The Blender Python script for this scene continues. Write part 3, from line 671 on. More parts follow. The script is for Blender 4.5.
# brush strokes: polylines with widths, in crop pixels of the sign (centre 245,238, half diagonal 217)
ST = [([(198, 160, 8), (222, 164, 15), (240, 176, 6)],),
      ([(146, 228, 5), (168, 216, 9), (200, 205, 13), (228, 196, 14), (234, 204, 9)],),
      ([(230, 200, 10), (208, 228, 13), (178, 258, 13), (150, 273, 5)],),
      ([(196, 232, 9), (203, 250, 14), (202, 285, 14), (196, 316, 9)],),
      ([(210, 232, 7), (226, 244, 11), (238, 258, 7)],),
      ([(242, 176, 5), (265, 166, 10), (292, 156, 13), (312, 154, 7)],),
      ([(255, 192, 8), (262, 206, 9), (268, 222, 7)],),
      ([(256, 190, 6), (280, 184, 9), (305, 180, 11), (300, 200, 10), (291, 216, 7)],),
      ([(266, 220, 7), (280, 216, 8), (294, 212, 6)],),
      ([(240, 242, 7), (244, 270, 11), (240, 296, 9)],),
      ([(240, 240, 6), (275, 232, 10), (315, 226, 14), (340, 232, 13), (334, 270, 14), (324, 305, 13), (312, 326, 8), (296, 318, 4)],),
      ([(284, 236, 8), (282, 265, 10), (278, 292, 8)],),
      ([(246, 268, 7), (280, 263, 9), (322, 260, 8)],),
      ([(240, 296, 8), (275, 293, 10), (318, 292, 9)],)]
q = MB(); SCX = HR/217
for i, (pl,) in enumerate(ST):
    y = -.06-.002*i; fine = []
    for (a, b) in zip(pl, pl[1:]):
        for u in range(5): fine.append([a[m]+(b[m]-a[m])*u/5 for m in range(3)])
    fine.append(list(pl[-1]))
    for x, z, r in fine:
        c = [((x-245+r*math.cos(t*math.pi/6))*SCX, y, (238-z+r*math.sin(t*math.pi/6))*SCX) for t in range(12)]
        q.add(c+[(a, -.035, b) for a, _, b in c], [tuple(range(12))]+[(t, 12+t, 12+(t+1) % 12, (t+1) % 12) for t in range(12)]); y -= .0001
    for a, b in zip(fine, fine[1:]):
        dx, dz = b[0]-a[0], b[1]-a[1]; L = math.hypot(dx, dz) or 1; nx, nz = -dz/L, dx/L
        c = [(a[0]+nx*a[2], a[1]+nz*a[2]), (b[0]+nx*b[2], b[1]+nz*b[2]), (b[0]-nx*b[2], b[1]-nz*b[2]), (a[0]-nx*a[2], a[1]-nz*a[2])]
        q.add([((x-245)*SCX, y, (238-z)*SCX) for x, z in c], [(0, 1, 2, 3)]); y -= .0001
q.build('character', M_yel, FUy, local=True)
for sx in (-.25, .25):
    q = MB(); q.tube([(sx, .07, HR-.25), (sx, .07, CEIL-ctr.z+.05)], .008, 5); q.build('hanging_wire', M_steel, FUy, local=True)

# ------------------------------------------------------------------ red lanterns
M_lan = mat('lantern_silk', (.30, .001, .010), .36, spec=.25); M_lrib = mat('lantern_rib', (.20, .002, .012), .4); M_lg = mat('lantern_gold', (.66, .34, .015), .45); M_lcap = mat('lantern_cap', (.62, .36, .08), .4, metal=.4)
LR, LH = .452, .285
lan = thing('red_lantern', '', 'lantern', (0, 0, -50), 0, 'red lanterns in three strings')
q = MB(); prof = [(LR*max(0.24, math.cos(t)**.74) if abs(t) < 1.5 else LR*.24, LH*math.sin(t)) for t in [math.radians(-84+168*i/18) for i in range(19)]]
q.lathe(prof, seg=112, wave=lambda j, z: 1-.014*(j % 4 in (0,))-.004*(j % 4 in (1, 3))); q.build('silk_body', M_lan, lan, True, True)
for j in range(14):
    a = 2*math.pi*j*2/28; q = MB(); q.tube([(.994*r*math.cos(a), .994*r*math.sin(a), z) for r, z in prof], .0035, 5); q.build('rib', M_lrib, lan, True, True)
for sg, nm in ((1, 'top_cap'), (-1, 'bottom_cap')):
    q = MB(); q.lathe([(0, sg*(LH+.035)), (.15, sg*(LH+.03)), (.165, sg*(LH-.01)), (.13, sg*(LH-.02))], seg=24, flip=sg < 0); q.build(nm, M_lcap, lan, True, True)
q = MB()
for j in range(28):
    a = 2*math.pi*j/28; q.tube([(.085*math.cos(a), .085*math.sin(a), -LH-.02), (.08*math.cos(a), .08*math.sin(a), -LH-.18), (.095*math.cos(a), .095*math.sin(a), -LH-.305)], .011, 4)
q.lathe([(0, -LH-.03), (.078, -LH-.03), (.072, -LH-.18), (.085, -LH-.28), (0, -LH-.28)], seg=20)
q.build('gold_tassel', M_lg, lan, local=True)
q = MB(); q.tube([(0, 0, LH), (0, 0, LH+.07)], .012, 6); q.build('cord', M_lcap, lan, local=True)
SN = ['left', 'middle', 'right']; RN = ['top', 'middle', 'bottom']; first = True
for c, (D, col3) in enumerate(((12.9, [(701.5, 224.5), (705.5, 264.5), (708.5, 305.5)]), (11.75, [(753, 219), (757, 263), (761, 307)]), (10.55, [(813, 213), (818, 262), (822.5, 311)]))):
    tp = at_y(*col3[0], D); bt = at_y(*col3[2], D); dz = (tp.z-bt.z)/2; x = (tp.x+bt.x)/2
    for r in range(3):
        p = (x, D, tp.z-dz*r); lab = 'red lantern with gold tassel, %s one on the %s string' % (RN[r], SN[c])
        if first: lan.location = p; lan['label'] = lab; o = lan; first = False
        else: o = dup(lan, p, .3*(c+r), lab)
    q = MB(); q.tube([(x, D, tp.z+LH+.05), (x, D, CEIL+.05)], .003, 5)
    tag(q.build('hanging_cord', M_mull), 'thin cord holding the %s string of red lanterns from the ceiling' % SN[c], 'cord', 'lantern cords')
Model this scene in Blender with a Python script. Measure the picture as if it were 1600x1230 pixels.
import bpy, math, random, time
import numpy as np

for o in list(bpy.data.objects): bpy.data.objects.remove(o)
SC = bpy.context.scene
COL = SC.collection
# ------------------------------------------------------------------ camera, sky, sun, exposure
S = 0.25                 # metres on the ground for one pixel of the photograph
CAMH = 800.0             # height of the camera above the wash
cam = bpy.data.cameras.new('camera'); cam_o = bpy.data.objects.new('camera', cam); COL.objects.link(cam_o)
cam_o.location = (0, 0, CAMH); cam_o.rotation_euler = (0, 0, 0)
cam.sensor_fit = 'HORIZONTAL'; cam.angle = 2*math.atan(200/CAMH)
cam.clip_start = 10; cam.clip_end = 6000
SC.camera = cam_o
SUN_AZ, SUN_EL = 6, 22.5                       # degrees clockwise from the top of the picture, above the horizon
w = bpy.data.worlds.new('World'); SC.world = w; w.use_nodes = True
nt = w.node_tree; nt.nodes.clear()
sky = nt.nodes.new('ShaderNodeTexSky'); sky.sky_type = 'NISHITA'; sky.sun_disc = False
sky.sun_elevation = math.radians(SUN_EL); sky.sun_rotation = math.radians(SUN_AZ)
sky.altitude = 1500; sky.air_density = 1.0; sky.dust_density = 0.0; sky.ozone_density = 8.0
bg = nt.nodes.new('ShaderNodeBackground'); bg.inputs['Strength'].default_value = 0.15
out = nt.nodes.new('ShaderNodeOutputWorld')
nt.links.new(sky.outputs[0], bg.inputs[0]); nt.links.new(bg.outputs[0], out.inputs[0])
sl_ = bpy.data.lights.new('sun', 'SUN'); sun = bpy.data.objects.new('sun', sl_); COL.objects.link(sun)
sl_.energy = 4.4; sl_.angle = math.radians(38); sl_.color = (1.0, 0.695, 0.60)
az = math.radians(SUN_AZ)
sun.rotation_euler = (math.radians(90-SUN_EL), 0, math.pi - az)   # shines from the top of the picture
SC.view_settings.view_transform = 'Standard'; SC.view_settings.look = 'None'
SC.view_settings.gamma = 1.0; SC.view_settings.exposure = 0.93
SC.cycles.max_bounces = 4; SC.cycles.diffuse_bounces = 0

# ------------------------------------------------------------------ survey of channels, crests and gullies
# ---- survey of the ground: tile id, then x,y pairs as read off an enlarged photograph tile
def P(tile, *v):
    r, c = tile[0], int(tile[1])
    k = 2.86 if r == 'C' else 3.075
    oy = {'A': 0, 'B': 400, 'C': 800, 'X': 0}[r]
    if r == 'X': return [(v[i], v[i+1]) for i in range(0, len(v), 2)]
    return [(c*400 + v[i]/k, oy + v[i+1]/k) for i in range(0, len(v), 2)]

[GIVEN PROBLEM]
Go through the listing above line by line and say how many lines hold the word "scene". Reply with that number only.

[RESULT FOR THIS EXERCISE]
3